L’opposition à cette admission d’un seul exécuteur testamentaire du premier degré suffira pour l’empêcher.

[…]

À Paris, le 16 décembre 1886.

(Signé) M. Guérin

[…]

Il en est ainsi en l’original ci-dessus littéralement transcrit, d’un des testaments de Madame Marguerite Guérin, en son vivant propriétaire négociante, demeurant à Paris, rue du Bac, no 115, veuve de M. Aristide-Jacques Boucicaut, ladite dame décédée en sa maison de campagne d’hiver, à Cannes (Alpes-Maritimes), le huit décembre mil huit cent quatre-vingt-sept; ledit testament fait en la forme mystique et son acte de suscription reçu par Me Gustave-Denis-Marie Gatine, notaire, à Paris, en présence de témoins, le vingt-neuf novembre mil huit cent quatre-vingt-sept, déposés au rang des minutes dudit Me Gatine, notaire à Paris soussigné, en vertu d’une ordonnance rendue pour M. le Président du Tribunal civil de première instance de la Seine, par M. Bourgoin l’un des juges de ce Tribunal, le onze décembre mil huit cent quatre-vingt-sept; cette ordonnance contenue au procès-verbal d’ouverture et de description dudit testament en date du même jour onze décembre mil huit cent quatre-vingt-sept.
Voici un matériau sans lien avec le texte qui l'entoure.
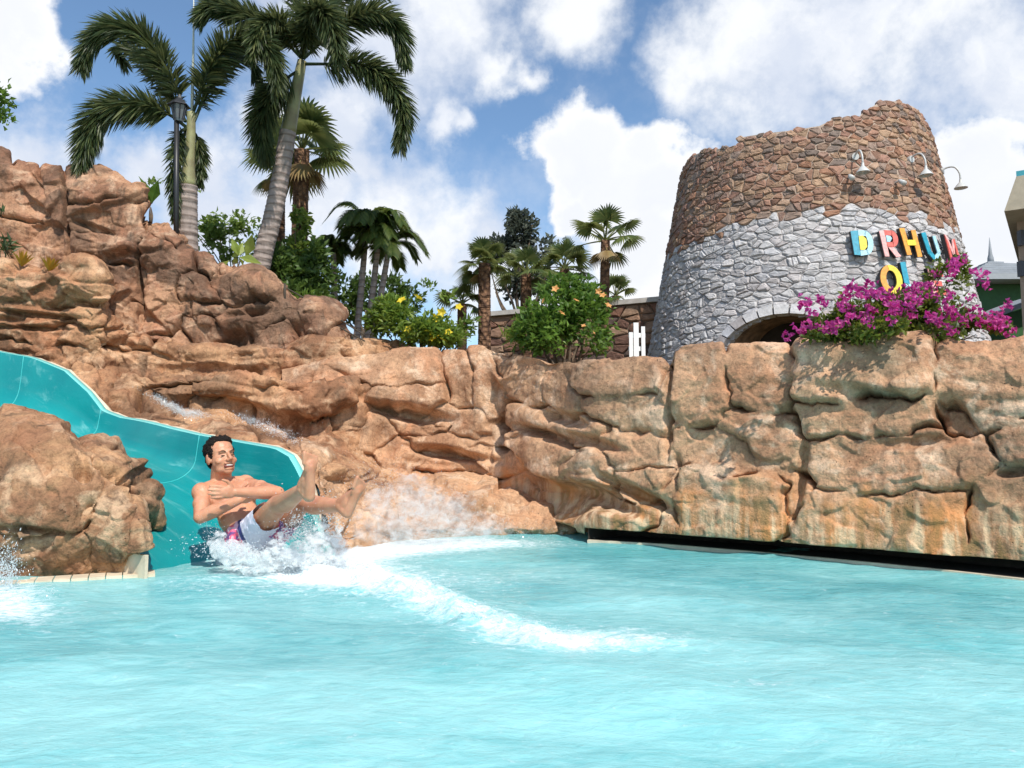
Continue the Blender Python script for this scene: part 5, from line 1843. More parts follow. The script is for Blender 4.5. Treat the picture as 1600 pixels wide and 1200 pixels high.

Remarques (Jean-Luc Marret)

Jules Gravereaux a agi comme exécuteur testamentaire, si l’on se fie à l’inscription portée sur la plaque commémorative de l’inauguration de l’hôpital Boucicaut, le 1er décembre 1887. On y indique en effet qu’auraient été présents à celle-ci : « […] MM. Plassard Morin Fillot Gastine Manceau Gravereaux exécuteurs testamentaires de Madame Boucicaut […] » [1]. Mais je n’ai trouvé aucune autre information sur le sujet.

[1] FOSSEYEUX, Marcel. Inventaire des objets d’art appartenant à l’Administration générale de l’Assistance publique à Paris, p. 61. Berger-Levrault et Cie, Éditeurs. 1910.